When in Rome…

Rome was a two-night stop on my passage from Israel to Tunisia. Not all airlines fly to or from Israel, but Alitalia does. I’ve been to Rome before but what history/food/people-watching buff is going to complain about having to spend a day and a half in the beautiful Eternal City?

It’s a 45-minute drive from Fiumicino Airport into the city. My travel angel’s advice – hi BJ! – was that the taxi should cost 50 euros. I should have gone straight to the legitimate taxi queue out the front of Arrivals, but I got intercepted by a pushy tout and like a fool got sucked into sharing a ride. By the time I was frogmarched to where the big SUV was parked it was too late. I and my suitcase were left there while the driver went back to retrieve my fellow passengers, who were buying a local SIM card. ‘Five minutes’, he said. Hmmph. It was more like 15, and I ended up paying 50 euros anyway. Won’t make that mistake again….

I would have bought one of these (in the Museum of Rome) but they were heavy and who uses a pencil these days?

But I determined that when in Rome one should not be in a bad mood so I enjoyed the ride, which sped along nicely despite the driver’s ominous warning that this was ‘bad traffic’ time. Well I must say it wasn’t as bad as driving into Melbourne from Tullamarine at 7pm on a weeknight. Plus we drove past the forum, the colosseum, Trajan’s column and the Victor Emmanuele monument, all of which I recognised even though it was dark. And of course there’s the considerable entertainment of Italian traffic: zipping up picturesque little lanes, passing cars with 2 millimetres to spare, watching the driver conduct his social life through the window – greeting and occasionally kissing acquaintances.

I was in the Rome Times Hotel in the Via Milano off the big Via Nazionale. This magnificent edifice was on Nazionale at the end of my street, first thing I saw when I set out to make the most of the day. I love that Rome is so full of this glorious architecture that plenty of it doesn’t get swarmed over by tourists, although this was marked on my tourist map as the ‘Palazzo degli Esposizione’.

Rain was forecast, and there was a brief shower, so I spent that hour shopping and bought a nice new top. Fortunately the rain stopped for good after that and I was able to throw off my yellow plastic poncho in which no self-respecting Roman woman would be seen dead and of which no photos will be posted.

Santa Maria degli Angeli et Martiri

This church was at one end of Via Nazionale, 5 minutes walk away.

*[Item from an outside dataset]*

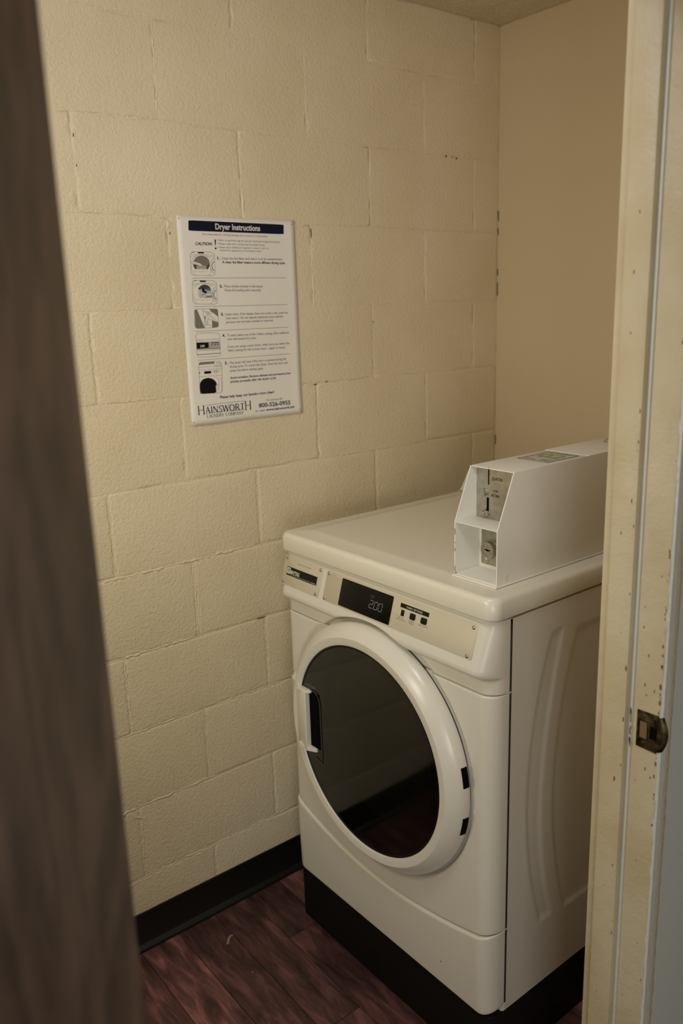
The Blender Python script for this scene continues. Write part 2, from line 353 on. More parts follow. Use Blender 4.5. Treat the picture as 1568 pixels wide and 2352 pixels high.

Inside Santa Maria Degli Angeli

It had a dome comparable to that of the Pantheon, which was tomorrow’s project. At the other end Via Nazionale was the King Victor Emmanuele monument which I’d seen on my previous visit to Rome with a fellow history buff and we took note of Lonely Planet’s advice that it’s regarded by the locals as a piece of sentimental, overdone 19th century kitsch. So I spurned it once again and headed for ….

The Forum was looking good

…the Forum! What can I say? Words fail me at being able to walk in and gaze on such a storied place, which still feels like the hub of the world.

Emperor Nerva (96-98 AD) with seagull.

I love that you see ‘SPQR’ – the original ID of the Roman empire – even on the covers of manholes in the streets. It stands for ‘Senatus Populusque Romanus’ – the Senate and the People of Rome.


I think the Colosseum was closed inside, or closing for the night, which was rapidly approaching although the gods were smiling on me because the weather continued sunny and cloudless.

Arch of Constantine
San Sebastian

I wandered up past Constantine’s arch till I came to a dead end here at a church of San Sebastian. It wasn’t marked on my map either but my phone camera locator reported it as being ‘Campitelli’. I think it was up the Palatine hill.

My phone identified this as the Villa Aldobrandi

I wandered round for a couple of hours then found a bottle shop on the way back to the hotel which sold these for E7.50 each, about $16. Not cheap for half-bottles of average wine, but I had to lay in a stash in the event of muslim-country shortage. I have three to go: Tunisia, Morocco Egypt.

The next morning I headed off in the other direction, up through the Piazza Quirinale to see what I reckon is one of THE marvels of ancient Rome – the Pantheon, the best-preserved ancient monument in the city, now a Christian church but still bearing that inscription noting that it was commissioned by Marcus Agrippa during the reign of Augustus about 2000 years ago. The spectacular dome is the featured pic above.

Then a walk back to the hotel past the usual bustling street life…

Yellow fakir
Blue fakir

African immigrants trying to make a living selling trinkets and toys in the street…

These men were washing at a public tap before going out to tackle the hordes of tourists at the Trevi fountain, also on my way home.

Tourists flock here just because they’ve heard of it. Meh.
Maps.me showed me a short cut back to the hotel through this roaring tunnel.

The gods continued to smile on me and I got to the airport in even less time than on the way in, there was no queue at check-in and even though I was early Alitalia let me check my suitcase in. To top off my lovely little Roman holiday, the airport wifi was excellent.